Suburb spotlight: Glenroy undergoing "gentrification"
Located in Melbourne’s northwest, 13 kilometers from the CBD, Glenroy is an up-and-coming suburb that has grown in popularity over the years. This is due to an increase in medium-density developments favoured by first-home buyers and young couples, residential amenities in the area, as well as its proximity to the CBD.
Dr Andrew Wilson, senior economist for Australian Property Monitors, told Property Observer that Glenroy is “part of the gentrification process”.
“The Northern suburbs – COBURG, Pascoe Vale, Glenroy, they’re all being gentrified. Glenroy has easy access to reasonable levels of residential amenities and infrastructure. It is a developing lifestyle market – typical of areas such as Brunswick,” he said.
He added that property in Glenroy is more generally affordable compared to suburbs in the area.
“We’ve seen lots of redevelopment and medium-density developments, which are directed towards that first homebuyer or young couple-type of buyer,” he said.
Dr Wilson has also noticed a shift in the types of buyers in the area, which he attributes to an “emerging cosmopolitan lifestyle”.
With many properties undergoing redevelopment, Wilson believes the area will continue to increase in popularity.
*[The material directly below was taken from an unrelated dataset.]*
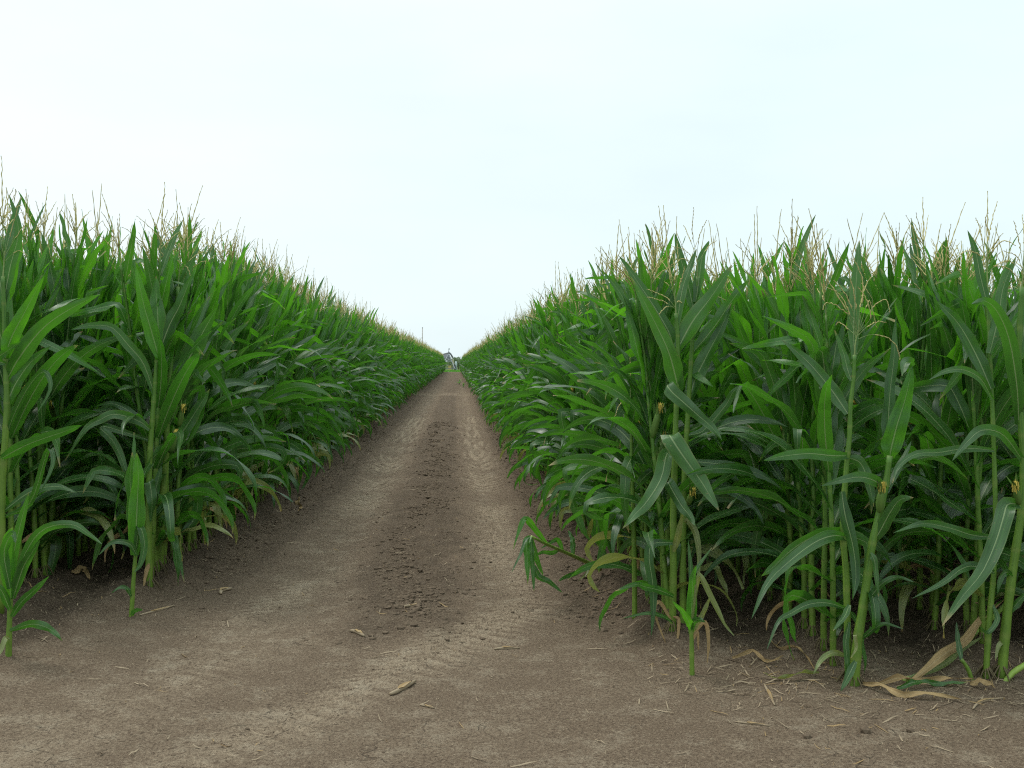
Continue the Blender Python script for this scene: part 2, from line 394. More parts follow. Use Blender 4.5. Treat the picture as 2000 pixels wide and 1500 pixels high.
def plant_spec(seed, H=None, dry=True):
    """lists the leaves of one full-grown plant"""
    rnd = random.Random(seed)
    H = H or rnd.uniform(1.86, 2.02)
    curve = stalk_curve(rnd, H)
    nl = rnd.randint(17, 19); p0 = rnd.uniform(0, 6.28); L = []
    for i in range(nl):
        t = i / (nl - 1)
        hz = 0.13 + (H - 0.27) * (t ** 0.94)
        az = p0 + math.pi * (i % 2) + rnd.uniform(-0.8, 0.8)
        if t < 0.12 and dry and rnd.random() < 0.15:
            L.append(dict(h=hz, az=az, e=R(rnd.uniform(0, 35)), len=rnd.uniform(0.25, 0.42), dr=R(rnd.uniform(80, 120)), w=0.035, k=0, kp=.5, tw=rnd.uniform(-2, 2), m=3)); continue
        e = R(42 + 37 * smooth(0.1, 0.62, t) + rnd.uniform(-16, 8) * (1 - 0.5 * t))
        ln = (1.09 - 0.09 * smooth(.3, .6, t)) * (0.46 + 0.34 * math.sin(math.pi * min(1, t * 1.05 + 0.08)) ** 0.8) * rnd.uniform(0.88, 1.12)
        if t > 0.86: ln = rnd.uniform(0.36, 0.52)
        elif t > 0.6: ln *= 1.08; 
        dr = R(rnd.uniform(35, 150) * (1 - smooth(0.15, 0.68, t)) + rnd.uniform(3, 38) * (1 - 0.35 * t))
        kk = R(rnd.uniform(45, 115)) if rnd.random() < (0.42 if t < 0.6 else 0.12) else 0
        w = 0.84 * (0.075 + 0.035 * math.sin(math.pi * min(1, t * 0.95 + 0.12))) * rnd.uniform(0.9, 1.1)
        if t > 0.9: w *= 0.75
        L.append(dict(h=hz, az=az, e=e, len=ln, dr=dr, w=w, k=kk, kp=rnd.uniform(0.3, 0.8), tw=rnd.uniform(-2.4, 2.4), m=(1 if t > 0.55 and rnd.random() < .5 else 0) if t > 0.12 or rnd.random() < .85 else 2))
    return rnd, H, curve, L
def at_h(dense, h):
    for a, b in zip(dense, dense[1:]):
        if b.z >= h: 
            f = (h - a.z) / max(1e-6, b.z - a.z); return a.lerp(b, f)
    return dense[-1].copy()
LEAF_MATS = [M_LEAF, M_YOUNG, M_PALE, M_DRY]
def plant_meshes(seed, with_ear=True):
    """[(part name, mesh, [(sub-part name, mesh)])] of one detailed plant"""
    rnd, H, curve, L = plant_spec(seed)
    out = []; mb = MB(); dense = build_stalk(mb, curve, 12, 0.0185, 0.007)
    out.append(('stalk', mb.mesh('stalk', M_STALK), []))
    mb = MB()
    for i in range(8):
        a = i * 0.785 + rnd.uniform(-.3, .3); q = Vector((math.cos(a), math.sin(a), 0))
        mb.tube([q * 0.014 + Vector((0, 0, 0.06)), q * 0.035 + Vector((0, 0, 0.025)), q * 0.06 + Vector((0, 0, -0.035))], [0.004, 0.0035, 0.002], 5, cap=False)
    out.append(('root', mb.mesh('root', M_ROOT), []))
    for d in L:
        mb = MB(); b = at_h(dense, d['h'])
        pts, sides = grow_leaf(rnd, b, d['az'], d['e'], d['len'], d['dr'], d['k'], d['kp'], d['tw'], 17, rnd.uniform(-.8, .8))
        leaf(mb, pts, sides, d['w'], rnd, 4, wave=rnd.uniform(0.08, 0.24))
        out.append(('leaf' if d['m'] != 3 else 'dry_leaf', mb.mesh('leaf', LEAF_MATS[d['m']]), []))
    mb = MB(); tassel(mb, dense[-1], dense[-1] - dense[-4], rnd)
    out.append(('tassel', mb.mesh('tassel', [M_TASSEL, M_TSTEM]), []))
    if with_ear:
        h = rnd.uniform(0.85, 1.1); a = rnd.uniform(0, 6.28); b = at_h(dense, h)
        mb = MB(); ear(mb, b, Vector((math.cos(a) * .4, math.sin(a) * .4, 1)), rnd)
        out.append(('ear', mb.mesh('ear', [M_HUSK, M_SILK]), []))
    return out
def plant_single(name, seed, lod):
    """one merged mesh of a plant, for the mass of the field behind the plants that stand out"""
    rnd, H, curve, L = plant_spec(seed)
    mb = MB(); n = 11 if lod == 0 else 7; cr_ = 4 if lod == 0 else 2
    dense = build_stalk(mb, curve, 9, 0.0185, 0.007, 6 if lod == 0 else 4, 2, mat=4)
    for d in L:
        b = at_h(dense, d['h'])
        pts, sides = grow_leaf(rnd, b, d['az'], d['e'], d['len'], d['dr'], d['k'], d['kp'], d['tw'], n, rnd.uniform(-.4, .4))
        leaf(mb, pts, sides, d['w'], rnd, cr_, wave=rnd.uniform(0.08, 0.2), mat=d['m'])
    t = MB(); tassel(t, dense[-1], dense[-1] - dense[-3], rnd, seg=9 if lod == 0 else 6, thick=1.0 if lod == 0 else 1.6)
    b = len(mb.v); mb.v += t.v; mb.f += [tuple(i + b for i in f) for f in t.f]; mb.uv += t.uv; mb.m += [5 if m == 0 else 6 for m in t.m]
    if seed % 2:
        h = rnd.uniform(0.85, 1.1); a = rnd.uniform(0, 6.28); e = MB(); ear(e, at_h(dense, h), Vector((math.cos(a) * .4, math.sin(a) * .4, 1)), rnd, silk=lod == 0)
        b = len(mb.v); mb.v += e.v; mb.f += [tuple(i + b for i in f) for f in e.f]; mb.uv += e.uv; mb.m += [7 if m == 0 else 8 for m in e.m]
    return mb.mesh(name, LEAF_MATS + [M_STALK, M_TASSEL, M_TSTEM, M_HUSK, M_SILK])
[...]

Trends point towards smaller types of property or unit development.
According to the latest RP Data report, median unit prices in Glenroy have fallen by 9.4% compared to last year’s figures.
Dr Wilson says there has been an “overshoot with unit development” as developers tend to overshoot underlying demand. However, he does not believe there will be an oversupply of medium-density developments in the middle-ring suburbs.
Barry Plant Glenroy managing director Angelo Nestor, who has 30 years’ experience in Melbourne’s northern suburbs, told Property Observer the property market in Glenroy has “picked up quite well”.
“The interest rates have helped the market kick a little bit more. The last twelve months have been slower but it’s picked up because of the interest rates. The change in government has helped as well,” Nestor said.
He notes that investors have fueled most buyer activity in Glenroy. In particular, investors are purchasing units in new developments. First-time home buyers are also making a resurgence, preferring townhouses over developments.
Nestor also agreed that the sharp drop in median unit price over the last year is due to oversupply in the area.
“When the market was going really well, the developers came in and there was a lot of development going on. When the market pulled back, a lot of developers were caught with units. But that’s changing now,” he said.
According to the latest RP Data report, the median house price for Glenroy is $419,000, down 1.9% on last year. The average discount required to sell a house is 6.6%, while private treaty sales average 75 days on market.
The median asking rent for a house in Glenroy is $320 per week, while gross rental yield currently stands at 4%.
The median unit price in Glenroy is $385,000, down 9.4% on last year. The average discount required to sell a house is 4.6%, while private treaty sales average 84 days on market.
The median asking rent for a unit in Glenroy is $300 per week, while gross rental yield currently stands at 4.4%.